Some players explode early and fade. Others build slowly and become legends. “You get some people who just struggle along for ages, and then they come back and just gradually get better and better and better and better,” he says. “Martina Navratilova is a great classic example. She was nothing as a junior, but unbelievably dominant.”
Early success is no predictor of ultimate success. “You have to pick your sport, of course,” he says. “Again, I won’t be a heavyweight boxer; I’ll probably be better at something else.” But once you are in the right arena, his view is much more expansive than the old talent myths allow. “Most of it is trainable.”
It is also important to actually think about what success is for you. And while The Winner’s Formula is about performance, it also speaks to happiness, anxiety, resilience, and contentment. Spackman brings up intrinsic versus extrinsic drivers, and the danger of chasing excellence for reasons that do not really belong to you. He mentions Andre Agassi as an example.
“He was extrinsically driven by his dad,” Spackman says. “And at some point, he actually hated tennis. And because he hated it, the wheels fell off eventually.” The healthier version, he suggests, came later. “He now wanted to be good at what he wanted to be good at.”
When asked about his own intrinsic driver, Spackman gives two unexpected words within the context of a conversation about elite performance.
“The thing that really drives me is truth and beauty,” he says.
He traces that back to physics and to the thrill of something being undeniably true, to the elegance of systems that lock together perfectly.
“When I was a young boy, my dad gave me all these science books… then I came to maths and physics, and was like, this is absolutely true – you know E = mc²; there’s no doubt about it. It’s not E equals half MC squared or 0.9 MC squared or MC cubed or whatever. It’s absolutely true. And I thought there’s very little that you can absolutely say is true. And that, to me, was just amazing. And so truth is something I’m really passionate about.”
He also highlights Einstein, not just for his physics prowess but for his pursuit of the truth.
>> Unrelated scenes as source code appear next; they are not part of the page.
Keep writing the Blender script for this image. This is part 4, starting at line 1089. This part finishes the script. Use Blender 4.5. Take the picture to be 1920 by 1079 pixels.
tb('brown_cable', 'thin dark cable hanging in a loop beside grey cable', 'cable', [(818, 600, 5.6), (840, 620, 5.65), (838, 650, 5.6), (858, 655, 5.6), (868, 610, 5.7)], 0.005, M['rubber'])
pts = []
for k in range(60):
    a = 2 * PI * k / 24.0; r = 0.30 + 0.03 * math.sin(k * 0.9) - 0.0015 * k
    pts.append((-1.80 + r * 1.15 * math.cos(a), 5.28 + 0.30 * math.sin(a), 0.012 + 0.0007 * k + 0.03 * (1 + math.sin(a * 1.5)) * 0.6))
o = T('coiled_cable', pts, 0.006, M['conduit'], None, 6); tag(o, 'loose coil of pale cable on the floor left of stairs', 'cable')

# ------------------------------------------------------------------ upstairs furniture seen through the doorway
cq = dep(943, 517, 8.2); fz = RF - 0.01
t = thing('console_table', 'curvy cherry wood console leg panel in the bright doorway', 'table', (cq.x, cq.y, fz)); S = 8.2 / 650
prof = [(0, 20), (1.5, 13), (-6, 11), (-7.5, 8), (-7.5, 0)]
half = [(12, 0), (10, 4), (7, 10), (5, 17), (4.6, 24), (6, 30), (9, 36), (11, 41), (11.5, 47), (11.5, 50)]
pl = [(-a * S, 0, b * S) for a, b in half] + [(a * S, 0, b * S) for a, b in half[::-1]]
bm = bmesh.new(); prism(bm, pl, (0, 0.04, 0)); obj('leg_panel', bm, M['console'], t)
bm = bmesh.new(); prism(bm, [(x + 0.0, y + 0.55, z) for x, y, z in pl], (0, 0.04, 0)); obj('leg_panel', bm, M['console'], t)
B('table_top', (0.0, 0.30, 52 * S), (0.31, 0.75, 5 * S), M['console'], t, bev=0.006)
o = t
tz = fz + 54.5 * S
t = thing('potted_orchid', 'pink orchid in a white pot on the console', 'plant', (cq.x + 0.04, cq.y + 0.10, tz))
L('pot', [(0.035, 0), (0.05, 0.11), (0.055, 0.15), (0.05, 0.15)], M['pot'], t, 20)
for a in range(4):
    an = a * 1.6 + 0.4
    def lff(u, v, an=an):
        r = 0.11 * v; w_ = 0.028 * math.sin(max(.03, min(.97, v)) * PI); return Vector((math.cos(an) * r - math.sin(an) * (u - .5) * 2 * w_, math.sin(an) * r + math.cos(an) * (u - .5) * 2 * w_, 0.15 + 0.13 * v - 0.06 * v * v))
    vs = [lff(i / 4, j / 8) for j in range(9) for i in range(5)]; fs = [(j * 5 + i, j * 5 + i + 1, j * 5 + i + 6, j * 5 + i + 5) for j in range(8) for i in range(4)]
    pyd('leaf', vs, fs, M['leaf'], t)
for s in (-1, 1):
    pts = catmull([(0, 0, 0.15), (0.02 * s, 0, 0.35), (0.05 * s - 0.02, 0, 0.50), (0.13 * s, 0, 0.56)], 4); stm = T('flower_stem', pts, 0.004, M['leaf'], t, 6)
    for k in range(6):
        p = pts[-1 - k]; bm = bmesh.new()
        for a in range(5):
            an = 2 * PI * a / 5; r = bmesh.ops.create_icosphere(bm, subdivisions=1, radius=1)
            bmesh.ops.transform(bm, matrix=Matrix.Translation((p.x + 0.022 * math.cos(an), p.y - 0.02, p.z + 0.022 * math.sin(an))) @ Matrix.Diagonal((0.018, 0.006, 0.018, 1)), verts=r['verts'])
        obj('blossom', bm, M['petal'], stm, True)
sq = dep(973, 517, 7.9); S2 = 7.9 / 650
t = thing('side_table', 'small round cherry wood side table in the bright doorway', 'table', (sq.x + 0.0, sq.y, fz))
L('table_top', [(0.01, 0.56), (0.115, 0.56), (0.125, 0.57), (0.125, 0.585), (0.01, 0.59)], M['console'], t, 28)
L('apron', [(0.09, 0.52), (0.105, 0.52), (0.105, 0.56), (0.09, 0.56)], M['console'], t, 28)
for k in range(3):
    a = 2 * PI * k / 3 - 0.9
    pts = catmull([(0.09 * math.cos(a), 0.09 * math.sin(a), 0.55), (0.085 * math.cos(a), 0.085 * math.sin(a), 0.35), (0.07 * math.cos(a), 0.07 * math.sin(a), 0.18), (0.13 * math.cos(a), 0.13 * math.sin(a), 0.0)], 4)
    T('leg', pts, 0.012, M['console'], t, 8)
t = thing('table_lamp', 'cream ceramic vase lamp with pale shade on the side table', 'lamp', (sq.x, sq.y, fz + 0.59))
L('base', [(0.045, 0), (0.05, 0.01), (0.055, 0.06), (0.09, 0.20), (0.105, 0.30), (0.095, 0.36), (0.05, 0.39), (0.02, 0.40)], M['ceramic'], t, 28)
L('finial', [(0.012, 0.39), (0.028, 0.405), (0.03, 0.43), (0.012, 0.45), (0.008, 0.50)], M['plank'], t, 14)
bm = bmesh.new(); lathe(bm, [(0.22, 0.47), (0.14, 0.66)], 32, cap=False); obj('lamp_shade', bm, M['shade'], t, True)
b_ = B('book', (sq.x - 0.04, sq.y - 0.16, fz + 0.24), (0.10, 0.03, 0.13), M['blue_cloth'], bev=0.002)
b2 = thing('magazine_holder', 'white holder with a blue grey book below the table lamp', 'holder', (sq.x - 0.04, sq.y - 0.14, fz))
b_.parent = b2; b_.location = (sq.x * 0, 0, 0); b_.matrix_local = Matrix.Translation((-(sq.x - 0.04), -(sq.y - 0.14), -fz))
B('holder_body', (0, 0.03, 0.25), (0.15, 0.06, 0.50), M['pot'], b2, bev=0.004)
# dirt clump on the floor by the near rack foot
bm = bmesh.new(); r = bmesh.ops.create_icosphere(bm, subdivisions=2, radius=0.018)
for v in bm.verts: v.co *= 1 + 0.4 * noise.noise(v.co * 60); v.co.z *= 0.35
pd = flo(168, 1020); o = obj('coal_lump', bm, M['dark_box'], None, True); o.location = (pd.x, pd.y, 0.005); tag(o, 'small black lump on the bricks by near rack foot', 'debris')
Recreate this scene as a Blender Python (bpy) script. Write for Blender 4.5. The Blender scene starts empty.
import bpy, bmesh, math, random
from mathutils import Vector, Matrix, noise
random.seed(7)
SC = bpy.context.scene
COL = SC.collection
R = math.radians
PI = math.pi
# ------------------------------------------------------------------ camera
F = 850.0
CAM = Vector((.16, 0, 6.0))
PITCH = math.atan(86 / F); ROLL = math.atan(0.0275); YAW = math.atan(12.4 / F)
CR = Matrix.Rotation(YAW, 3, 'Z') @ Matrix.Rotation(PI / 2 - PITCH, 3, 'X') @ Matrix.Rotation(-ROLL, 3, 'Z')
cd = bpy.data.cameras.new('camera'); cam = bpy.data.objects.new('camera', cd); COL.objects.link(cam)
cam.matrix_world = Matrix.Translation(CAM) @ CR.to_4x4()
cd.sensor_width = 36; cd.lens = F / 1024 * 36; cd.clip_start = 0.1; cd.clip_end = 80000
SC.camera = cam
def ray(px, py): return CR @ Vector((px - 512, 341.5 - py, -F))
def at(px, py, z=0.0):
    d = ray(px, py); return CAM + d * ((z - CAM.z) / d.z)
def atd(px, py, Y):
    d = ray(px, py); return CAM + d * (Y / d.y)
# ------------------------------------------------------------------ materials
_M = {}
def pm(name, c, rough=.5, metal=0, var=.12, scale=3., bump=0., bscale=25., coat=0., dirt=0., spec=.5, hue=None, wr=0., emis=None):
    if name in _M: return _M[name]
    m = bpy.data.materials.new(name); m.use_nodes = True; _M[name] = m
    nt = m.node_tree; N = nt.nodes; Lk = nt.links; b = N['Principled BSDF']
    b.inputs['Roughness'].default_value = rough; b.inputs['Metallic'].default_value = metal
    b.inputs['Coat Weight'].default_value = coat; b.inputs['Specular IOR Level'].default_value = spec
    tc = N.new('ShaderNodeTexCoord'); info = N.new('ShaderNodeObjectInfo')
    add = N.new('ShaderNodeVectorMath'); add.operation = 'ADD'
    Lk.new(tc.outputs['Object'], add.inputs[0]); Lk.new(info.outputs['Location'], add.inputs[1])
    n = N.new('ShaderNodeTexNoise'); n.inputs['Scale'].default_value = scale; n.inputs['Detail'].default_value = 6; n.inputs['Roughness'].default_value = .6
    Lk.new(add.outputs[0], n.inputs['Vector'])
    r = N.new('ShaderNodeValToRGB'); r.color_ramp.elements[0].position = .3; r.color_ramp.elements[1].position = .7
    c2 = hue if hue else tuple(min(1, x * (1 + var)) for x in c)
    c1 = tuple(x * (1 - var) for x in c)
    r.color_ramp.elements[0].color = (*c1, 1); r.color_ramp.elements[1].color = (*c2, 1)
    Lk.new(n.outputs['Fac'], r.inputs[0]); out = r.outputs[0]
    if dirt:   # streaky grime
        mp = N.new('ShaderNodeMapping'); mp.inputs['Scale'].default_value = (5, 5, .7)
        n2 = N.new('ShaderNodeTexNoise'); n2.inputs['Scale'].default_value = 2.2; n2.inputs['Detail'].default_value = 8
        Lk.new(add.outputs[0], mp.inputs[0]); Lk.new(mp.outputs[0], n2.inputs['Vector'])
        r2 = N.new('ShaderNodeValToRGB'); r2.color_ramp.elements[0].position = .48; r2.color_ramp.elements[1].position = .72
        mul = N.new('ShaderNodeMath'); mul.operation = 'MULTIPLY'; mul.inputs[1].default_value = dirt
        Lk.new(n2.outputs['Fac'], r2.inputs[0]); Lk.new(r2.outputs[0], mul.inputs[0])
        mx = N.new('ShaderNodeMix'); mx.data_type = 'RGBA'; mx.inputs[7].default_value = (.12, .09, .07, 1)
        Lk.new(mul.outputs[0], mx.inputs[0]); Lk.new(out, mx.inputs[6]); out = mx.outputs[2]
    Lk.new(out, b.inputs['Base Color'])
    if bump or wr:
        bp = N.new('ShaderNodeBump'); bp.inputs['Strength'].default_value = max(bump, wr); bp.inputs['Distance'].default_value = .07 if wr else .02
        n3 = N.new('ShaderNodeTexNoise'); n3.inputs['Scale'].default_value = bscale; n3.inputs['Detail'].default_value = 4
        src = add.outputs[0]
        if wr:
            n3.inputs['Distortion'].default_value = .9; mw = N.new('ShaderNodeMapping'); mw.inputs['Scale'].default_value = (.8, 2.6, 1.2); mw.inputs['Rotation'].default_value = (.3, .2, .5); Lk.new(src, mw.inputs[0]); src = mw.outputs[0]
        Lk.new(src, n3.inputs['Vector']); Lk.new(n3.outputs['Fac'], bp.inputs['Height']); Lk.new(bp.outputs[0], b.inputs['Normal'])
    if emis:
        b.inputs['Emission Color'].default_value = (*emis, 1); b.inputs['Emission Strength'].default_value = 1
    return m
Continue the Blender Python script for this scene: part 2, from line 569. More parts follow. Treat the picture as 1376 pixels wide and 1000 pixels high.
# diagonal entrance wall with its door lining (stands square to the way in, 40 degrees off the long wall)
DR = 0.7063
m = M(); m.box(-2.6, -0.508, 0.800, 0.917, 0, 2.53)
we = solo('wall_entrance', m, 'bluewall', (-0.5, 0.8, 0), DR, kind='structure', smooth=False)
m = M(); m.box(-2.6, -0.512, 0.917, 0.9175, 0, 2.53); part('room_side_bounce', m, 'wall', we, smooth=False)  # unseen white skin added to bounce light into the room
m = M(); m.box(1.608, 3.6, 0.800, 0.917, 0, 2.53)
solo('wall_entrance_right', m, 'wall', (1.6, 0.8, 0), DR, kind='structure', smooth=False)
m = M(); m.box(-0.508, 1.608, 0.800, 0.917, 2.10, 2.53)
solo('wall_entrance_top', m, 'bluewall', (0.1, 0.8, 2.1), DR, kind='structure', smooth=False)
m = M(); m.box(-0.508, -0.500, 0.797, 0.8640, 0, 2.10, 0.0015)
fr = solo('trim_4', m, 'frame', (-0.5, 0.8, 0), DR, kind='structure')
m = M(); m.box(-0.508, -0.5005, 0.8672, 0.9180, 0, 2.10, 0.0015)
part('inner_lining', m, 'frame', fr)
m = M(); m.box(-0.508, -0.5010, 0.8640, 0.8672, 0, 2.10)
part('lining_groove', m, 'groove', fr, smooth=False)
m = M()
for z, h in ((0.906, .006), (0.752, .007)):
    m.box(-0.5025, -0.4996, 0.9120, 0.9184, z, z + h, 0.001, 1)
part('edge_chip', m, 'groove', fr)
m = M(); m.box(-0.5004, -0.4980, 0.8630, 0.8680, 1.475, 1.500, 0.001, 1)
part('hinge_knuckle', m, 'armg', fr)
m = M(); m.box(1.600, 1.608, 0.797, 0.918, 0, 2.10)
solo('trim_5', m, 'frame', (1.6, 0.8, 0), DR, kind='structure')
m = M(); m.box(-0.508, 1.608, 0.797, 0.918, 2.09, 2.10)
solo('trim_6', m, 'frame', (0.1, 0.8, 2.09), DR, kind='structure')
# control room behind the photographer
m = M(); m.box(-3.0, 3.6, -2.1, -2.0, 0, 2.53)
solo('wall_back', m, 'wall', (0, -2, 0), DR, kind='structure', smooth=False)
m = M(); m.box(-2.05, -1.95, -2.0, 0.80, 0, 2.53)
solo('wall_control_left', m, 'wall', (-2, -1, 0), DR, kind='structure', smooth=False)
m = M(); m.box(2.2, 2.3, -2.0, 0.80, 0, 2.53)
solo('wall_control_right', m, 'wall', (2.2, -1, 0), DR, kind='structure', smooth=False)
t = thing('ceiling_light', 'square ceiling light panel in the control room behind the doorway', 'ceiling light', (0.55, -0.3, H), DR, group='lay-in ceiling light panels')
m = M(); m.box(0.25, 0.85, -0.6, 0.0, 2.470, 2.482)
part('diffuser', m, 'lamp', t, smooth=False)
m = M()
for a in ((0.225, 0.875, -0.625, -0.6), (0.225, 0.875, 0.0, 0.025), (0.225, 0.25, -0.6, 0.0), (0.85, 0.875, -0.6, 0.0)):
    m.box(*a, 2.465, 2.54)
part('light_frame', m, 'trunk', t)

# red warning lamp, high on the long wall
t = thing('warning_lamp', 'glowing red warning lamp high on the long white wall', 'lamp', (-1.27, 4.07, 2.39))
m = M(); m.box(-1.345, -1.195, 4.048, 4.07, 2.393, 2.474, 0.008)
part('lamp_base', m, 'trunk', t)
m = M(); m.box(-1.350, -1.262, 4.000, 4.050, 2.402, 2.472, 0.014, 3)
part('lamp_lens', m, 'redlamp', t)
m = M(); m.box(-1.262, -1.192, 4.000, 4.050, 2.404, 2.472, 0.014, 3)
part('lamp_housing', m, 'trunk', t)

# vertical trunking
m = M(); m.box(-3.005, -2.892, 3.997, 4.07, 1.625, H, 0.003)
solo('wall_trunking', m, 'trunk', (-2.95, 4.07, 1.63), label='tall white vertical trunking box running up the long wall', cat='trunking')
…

“Einstein said there’s only three things in my life that are of any value, and I call them TBK: truth, beauty and kindness. And I thought that’s really profound, because he found beauty in all sorts of things. Truth just never goes away. And kindness, I thought, now that’s a really interesting thing. He didn’t say, love… But kindness, that’s what he meant. We don’t hear a lot about it these days.”
Spackman also points to the sheer scale of the effort behind general relativity. “That was one of the most Herculean efforts in human history, I think,” he says. “In 1905, Einstein did special relativity, and that was relatively straightforward. Then he said, ‘Okay, that’s only for inertial systems. What happens if we have gravity or acceleration?’ That took him another 14 years of day-and-night effort. He worked so hard that he got a stomach ulcer. He worked so hard, literally, he nearly died.” What fascinates Spackman is not just the brilliance of the theory, but the uncertainty surrounding it. A mountaineer can see the mountain. An athlete knows that somewhere, someone will win the title. Einstein did not know if the thing he was pursuing could even be done. “He just wanted, in his own words, ‘to know the mind of God’, and God is how the universe works,” Spackman says. “There was this incredible passion to understand how nature worked.”
There is something in this that speaks to the nature of The Winner’s Formula. For a book built around neuroscience, elite performance and optimisation, it is not built on frenetic hustle. It is more thoughtful and more considered. It’s about understanding the truth of human nature and the things that contribute to excellence. There is beauty in that.